Posted: Aug 28, 2025 at 12:49 pm   /   by   /   comments (0)

Update: In an about turn, council decided to approve the file at its Tuesday night meeting. The full story will be available in next week’s Times.

Council rejects Cherry Valley wedding venue expansion

It’s a tough file. The property in question had operated as a tent and trailer resort for years on an East Lake property directly south of the intersection in Cherry Valley. It evolved and operated under different rules. A different era. The current owners have imagined a new vision for the property. The tents and trailers are gone. In its place, a stylish lakeside wedding venue has emerged replete with lavish gardens, comfortable guest suites and “glamping” tents.

The problem is that it doesn’t fit neatly in the County’s Official Plan. The owners are trying to fix that. Yet, it is a thorny problem. Official Plans (OPs) are written so that they are difficult to change. OPs are prepared over many years, gathering input and feedback from all corners of the community. Then they get stamped by the province. They are hard to undo. For a reason.

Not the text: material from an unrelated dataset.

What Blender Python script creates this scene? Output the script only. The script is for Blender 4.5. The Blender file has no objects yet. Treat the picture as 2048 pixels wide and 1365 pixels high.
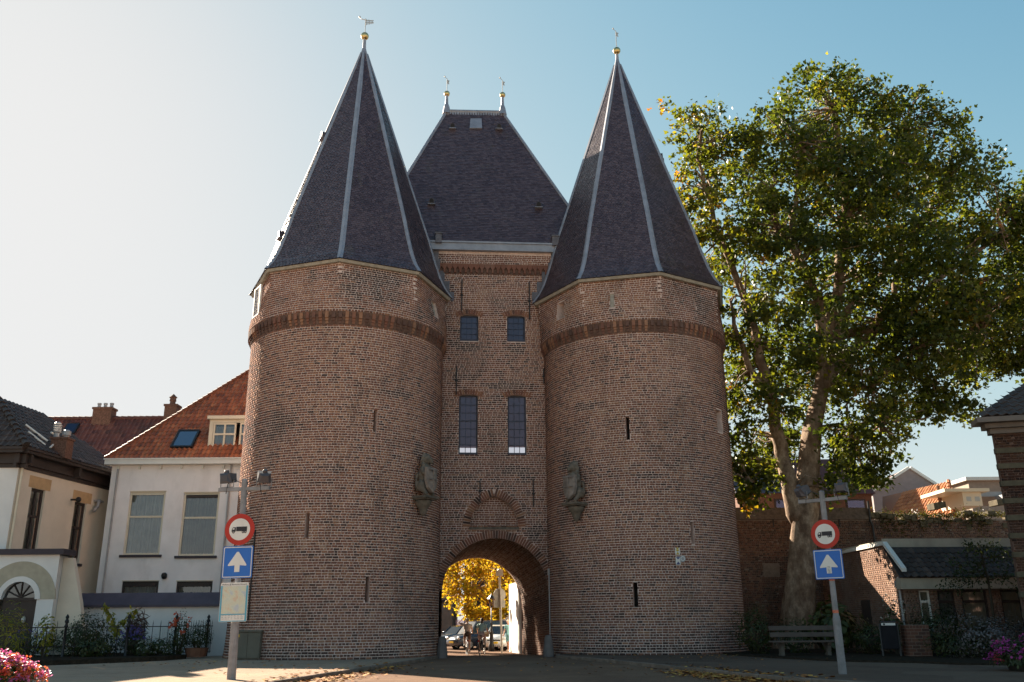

Nevertheless, County planning staff feel that current use and future plans for the Lakecroft property in Cherry Valley satisfy the broad intent of the Official Plan and, as such, merit Council approval. Besides, the site has been used as a commercial tourism operation for years. The Lakecroft event venue doesn’t seem a stretch from its preexisting use. If anything, a positive one.

Not everyone sees it this way. Some of the neighbours—though not all—object to amending the OP and granting the owners the zoning they seek. They complain of noise from wedding events disrupting the quiet enjoyment of their property. They worry that proposed changes will subject them to more events and more noise—more disruption.

Municipal staff counter that comprehensive noise control and mitigation measures have been developed and will be implemented in a site plan agreement. The applicant and her advisors came with a thick volume of studies and evidence to demonstrate they had done their homework and were faithfully and diligently following the municipal process before them.

They contend that a proposed new event venue will effectively contain the revelry and minimize noise in the neighbourhood.

As such, the file arrived on council’s planning committee desk for a decision last week.

Some of the neighbours addressed Council to share their worries about noise. Some fretted about traffic. But mostly it was noise. They urged Council to turn the applicant down.

Councillors worried about lowering the hurdle of amending the OP to make an existing business fit important rules. Hallowell councillor Phil Prinzen compared it to managing cattle.

“Once a cow has left the gate, others follow,” said Prinzen. “ It sets a bad precedent that others will surely use.”

Athol councillor Sam Branderhorst appeared torn by the issue in her ward. While she gives the applicant credit for redeveloping the Cherry Valley property and operating a good business, she contends that changes to the OP are supposed to be difficult.

“These owners may be great, but worse owners may come along,” said Branderhorst.

OP rules are meant to set the ground rules for decades, urged the Athol councillor.

But another councillor felt Council should be encouraging entrepreneurs, rather than erecting roadblocks. Sophiasburgh councillor Bill Roberts suggested Council should be working harder to get to a yes—particularly on files where individuals are risking their own capital, investing their own labour and taking risks that hold the promise of expanding the economic prospects of this community.

“We need to show faith in entrepreneurship,” said Roberts, before turning the narrow point into a broader concern. “Unless we can get our heads around this, we are going to find ourselves in very desperate straits in the decades ahead.”

Roberts argued that a community that settles into an economic stagnation out of fear, weariness or an overdeveloped sense of entitlement risks opportunity passing it by. Investment, dynamism, energy, and youth will gravitate where it is welcome. It will flow to communities where opportunity is nurtured, rather than fearfully pushed away.

“We talk about food insecurity and homelessness,” said Roberts. “You can’t address those things without creating opportunity, prosperity and wealth. You can’t redistribute stuff you haven’t produced.”

It was a tough file. Strong arguments were made on both sides.

Weirdly, a proposed motion to impose strict noise rules and enforcement measures on the site plan passed unanimously. It seemed a bridge to yes.

But when the final vote came, eight councillors voted against the OP amendment and rezoning. Six in favour.

It is a file that seems bound to return to the council table.